Any Maryland negligence claim requires proving that the defendant owed the plaintiff a duty, that the defendant breached that duty, that the plaintiff suffered an injury or loss, and that the damages proximately resulted from the defendant’s breach of the duty. The legal relationship between the breach of duty and the injury is known as proximate cause. Under Maryland law, to establish proximate cause, the plaintiff must show that the negligence was both the cause in fact of the injury and a legally cognizable cause.
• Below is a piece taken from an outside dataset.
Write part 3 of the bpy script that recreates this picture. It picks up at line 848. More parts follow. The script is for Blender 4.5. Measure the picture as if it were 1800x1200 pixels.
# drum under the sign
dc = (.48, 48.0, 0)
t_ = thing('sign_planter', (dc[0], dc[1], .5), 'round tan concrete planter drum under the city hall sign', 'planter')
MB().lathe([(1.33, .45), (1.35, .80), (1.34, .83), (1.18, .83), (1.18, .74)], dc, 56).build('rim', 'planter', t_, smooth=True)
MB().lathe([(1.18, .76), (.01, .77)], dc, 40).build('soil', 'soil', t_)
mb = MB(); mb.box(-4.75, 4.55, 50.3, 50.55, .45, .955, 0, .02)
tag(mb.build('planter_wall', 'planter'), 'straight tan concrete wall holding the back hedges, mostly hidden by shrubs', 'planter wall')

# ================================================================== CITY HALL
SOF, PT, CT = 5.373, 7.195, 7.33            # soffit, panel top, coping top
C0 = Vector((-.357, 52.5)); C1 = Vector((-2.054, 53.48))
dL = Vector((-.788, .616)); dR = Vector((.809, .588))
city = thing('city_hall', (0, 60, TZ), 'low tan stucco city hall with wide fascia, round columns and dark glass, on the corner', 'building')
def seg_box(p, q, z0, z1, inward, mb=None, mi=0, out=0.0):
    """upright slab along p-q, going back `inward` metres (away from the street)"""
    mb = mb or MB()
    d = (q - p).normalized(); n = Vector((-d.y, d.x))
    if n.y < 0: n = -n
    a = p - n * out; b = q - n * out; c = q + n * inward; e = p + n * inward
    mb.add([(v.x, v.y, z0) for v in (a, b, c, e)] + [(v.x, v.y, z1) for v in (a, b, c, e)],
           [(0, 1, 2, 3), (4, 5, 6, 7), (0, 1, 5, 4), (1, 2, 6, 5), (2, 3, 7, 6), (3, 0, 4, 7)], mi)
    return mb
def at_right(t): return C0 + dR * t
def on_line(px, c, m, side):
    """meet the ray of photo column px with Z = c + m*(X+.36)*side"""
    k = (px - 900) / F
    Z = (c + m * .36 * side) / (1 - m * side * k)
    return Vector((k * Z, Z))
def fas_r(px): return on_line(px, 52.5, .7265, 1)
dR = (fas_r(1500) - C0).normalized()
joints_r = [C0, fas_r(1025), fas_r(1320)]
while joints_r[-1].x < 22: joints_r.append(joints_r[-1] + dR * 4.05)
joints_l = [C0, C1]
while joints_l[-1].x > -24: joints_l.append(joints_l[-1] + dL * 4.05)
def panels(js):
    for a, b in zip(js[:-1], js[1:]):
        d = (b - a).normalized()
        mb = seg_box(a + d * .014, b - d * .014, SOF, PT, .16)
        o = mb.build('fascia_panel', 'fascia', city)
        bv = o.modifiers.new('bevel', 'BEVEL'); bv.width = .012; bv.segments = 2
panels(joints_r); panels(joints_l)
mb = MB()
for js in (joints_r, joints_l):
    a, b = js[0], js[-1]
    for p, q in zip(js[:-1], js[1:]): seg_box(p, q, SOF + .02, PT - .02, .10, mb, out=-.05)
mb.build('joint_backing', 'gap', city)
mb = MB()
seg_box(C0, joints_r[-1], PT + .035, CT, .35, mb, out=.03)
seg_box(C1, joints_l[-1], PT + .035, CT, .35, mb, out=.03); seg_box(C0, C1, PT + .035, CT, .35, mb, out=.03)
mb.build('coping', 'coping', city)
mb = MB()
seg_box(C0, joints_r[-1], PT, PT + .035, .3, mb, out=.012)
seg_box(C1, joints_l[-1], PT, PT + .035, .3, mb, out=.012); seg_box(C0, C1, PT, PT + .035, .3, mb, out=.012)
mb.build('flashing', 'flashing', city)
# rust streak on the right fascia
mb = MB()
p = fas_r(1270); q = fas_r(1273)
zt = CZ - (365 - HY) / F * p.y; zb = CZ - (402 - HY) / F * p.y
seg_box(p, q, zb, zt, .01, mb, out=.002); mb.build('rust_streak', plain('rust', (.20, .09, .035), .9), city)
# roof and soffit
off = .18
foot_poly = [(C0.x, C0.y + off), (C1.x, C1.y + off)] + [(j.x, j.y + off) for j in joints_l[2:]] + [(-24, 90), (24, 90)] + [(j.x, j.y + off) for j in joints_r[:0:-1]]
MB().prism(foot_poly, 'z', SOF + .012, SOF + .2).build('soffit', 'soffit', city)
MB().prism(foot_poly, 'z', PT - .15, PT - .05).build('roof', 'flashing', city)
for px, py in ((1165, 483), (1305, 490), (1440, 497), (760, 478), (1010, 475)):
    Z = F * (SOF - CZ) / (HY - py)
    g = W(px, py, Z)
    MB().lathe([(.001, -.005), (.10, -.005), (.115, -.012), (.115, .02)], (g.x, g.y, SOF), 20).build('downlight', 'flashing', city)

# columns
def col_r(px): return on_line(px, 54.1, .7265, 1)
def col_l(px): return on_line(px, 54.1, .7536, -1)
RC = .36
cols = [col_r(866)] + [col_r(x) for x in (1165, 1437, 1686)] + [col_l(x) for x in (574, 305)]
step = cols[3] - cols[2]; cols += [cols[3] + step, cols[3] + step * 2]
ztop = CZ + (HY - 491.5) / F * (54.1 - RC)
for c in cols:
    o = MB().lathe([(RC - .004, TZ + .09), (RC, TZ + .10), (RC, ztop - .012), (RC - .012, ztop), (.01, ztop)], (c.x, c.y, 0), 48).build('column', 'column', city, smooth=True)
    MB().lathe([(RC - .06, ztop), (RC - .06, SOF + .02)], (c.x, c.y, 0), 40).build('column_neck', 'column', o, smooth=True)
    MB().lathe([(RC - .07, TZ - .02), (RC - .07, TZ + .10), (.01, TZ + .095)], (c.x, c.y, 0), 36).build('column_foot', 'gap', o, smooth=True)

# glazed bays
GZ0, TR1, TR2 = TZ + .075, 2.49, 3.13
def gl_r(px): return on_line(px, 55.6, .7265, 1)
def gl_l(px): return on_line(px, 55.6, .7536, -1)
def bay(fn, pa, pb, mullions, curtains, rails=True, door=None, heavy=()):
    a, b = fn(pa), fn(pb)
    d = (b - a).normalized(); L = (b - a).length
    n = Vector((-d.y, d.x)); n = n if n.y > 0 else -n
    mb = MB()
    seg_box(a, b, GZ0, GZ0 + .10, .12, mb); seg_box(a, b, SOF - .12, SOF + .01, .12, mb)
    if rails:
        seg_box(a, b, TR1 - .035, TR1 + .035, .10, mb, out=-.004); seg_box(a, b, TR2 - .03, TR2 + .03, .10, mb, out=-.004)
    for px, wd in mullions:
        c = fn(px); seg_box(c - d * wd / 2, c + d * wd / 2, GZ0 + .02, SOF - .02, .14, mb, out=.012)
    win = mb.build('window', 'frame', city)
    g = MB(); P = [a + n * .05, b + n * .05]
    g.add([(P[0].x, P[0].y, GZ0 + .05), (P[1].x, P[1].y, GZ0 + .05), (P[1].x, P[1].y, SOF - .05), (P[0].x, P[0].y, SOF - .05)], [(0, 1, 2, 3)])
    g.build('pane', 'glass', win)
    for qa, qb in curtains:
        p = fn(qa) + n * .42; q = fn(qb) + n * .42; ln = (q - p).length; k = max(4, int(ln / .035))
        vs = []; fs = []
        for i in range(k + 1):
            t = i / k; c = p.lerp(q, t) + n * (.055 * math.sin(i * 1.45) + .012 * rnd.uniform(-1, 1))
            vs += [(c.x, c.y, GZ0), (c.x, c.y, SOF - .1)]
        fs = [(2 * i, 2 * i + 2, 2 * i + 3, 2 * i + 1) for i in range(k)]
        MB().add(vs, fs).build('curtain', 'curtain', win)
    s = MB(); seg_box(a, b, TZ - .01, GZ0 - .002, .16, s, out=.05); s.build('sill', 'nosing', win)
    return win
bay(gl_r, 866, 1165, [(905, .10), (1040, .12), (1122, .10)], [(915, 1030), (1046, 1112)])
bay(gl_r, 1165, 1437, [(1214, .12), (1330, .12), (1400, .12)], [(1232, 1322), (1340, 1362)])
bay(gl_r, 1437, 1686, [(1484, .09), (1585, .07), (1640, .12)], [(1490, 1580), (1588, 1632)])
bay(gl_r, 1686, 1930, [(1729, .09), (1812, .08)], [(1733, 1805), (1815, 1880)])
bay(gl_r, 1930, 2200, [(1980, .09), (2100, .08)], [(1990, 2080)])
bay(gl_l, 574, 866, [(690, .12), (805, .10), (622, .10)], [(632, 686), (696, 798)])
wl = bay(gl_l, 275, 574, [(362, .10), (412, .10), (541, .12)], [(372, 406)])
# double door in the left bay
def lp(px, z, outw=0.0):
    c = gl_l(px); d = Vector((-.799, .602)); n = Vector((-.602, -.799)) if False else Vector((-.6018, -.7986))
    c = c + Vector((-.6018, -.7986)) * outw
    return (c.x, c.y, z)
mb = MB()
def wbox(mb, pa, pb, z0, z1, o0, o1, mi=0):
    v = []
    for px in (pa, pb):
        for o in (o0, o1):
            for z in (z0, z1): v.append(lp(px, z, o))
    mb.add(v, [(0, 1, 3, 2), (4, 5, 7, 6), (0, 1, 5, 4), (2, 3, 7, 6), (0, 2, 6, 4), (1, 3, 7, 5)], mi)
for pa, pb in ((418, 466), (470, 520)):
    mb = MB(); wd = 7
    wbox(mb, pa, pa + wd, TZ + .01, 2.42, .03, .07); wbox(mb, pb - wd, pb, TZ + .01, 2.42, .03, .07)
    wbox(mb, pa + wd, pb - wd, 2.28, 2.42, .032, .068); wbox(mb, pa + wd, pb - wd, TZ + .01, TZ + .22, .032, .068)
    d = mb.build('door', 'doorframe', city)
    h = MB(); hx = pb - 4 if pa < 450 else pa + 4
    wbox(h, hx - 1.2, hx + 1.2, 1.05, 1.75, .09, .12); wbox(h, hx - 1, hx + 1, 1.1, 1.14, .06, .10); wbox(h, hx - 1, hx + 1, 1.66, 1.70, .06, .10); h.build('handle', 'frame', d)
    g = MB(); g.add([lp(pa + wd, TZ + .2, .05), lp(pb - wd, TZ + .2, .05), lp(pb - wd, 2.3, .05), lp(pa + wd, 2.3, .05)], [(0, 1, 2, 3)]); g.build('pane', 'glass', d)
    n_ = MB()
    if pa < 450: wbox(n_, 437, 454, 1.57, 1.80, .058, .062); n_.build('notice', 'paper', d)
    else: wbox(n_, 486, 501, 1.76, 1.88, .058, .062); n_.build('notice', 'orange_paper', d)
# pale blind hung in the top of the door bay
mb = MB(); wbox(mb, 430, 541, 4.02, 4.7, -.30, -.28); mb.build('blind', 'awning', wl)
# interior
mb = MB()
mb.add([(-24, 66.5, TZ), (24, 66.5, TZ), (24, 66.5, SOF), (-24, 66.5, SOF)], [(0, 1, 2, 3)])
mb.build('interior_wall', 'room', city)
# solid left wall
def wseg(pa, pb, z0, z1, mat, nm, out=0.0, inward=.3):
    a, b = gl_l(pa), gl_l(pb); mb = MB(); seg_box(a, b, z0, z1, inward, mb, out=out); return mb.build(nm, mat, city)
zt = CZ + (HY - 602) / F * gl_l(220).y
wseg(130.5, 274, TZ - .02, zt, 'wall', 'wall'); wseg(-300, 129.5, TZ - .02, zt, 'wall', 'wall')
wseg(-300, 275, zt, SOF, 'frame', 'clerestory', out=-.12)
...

Cause in fact refers only to whether a defendant’s actions actually caused an injury. Whether there is a legally cognizable cause considers whether the injury was a foreseeable result of the defendant’s negligent actions. The issue becomes whether the injury to the plaintiff was within the general field of danger that the defendant should have expected or anticipated. Legal cause often requires a consideration of policy considerations and whether a defendant should be held liable under the circumstances. Generally, proximate cause must be decided by a jury (or a judge if the judge is the trier of fact), unless there is only one possible inference that can be drawn based on the facts of the case, or unless “reasoning minds cannot differ.”
Foreseeability is also a consideration in determining whether a duty exists in personal injury cases. In a 1985 case that is still cited today, one Maryland judge explained that “courts have given further effect to the social policy of limitation of liability for remote consequences by narrowing the concept of duty to embrace only those persons or classes of persons to whom harm of some type might reasonably have been foreseen as a result of the particular tortious conduct.”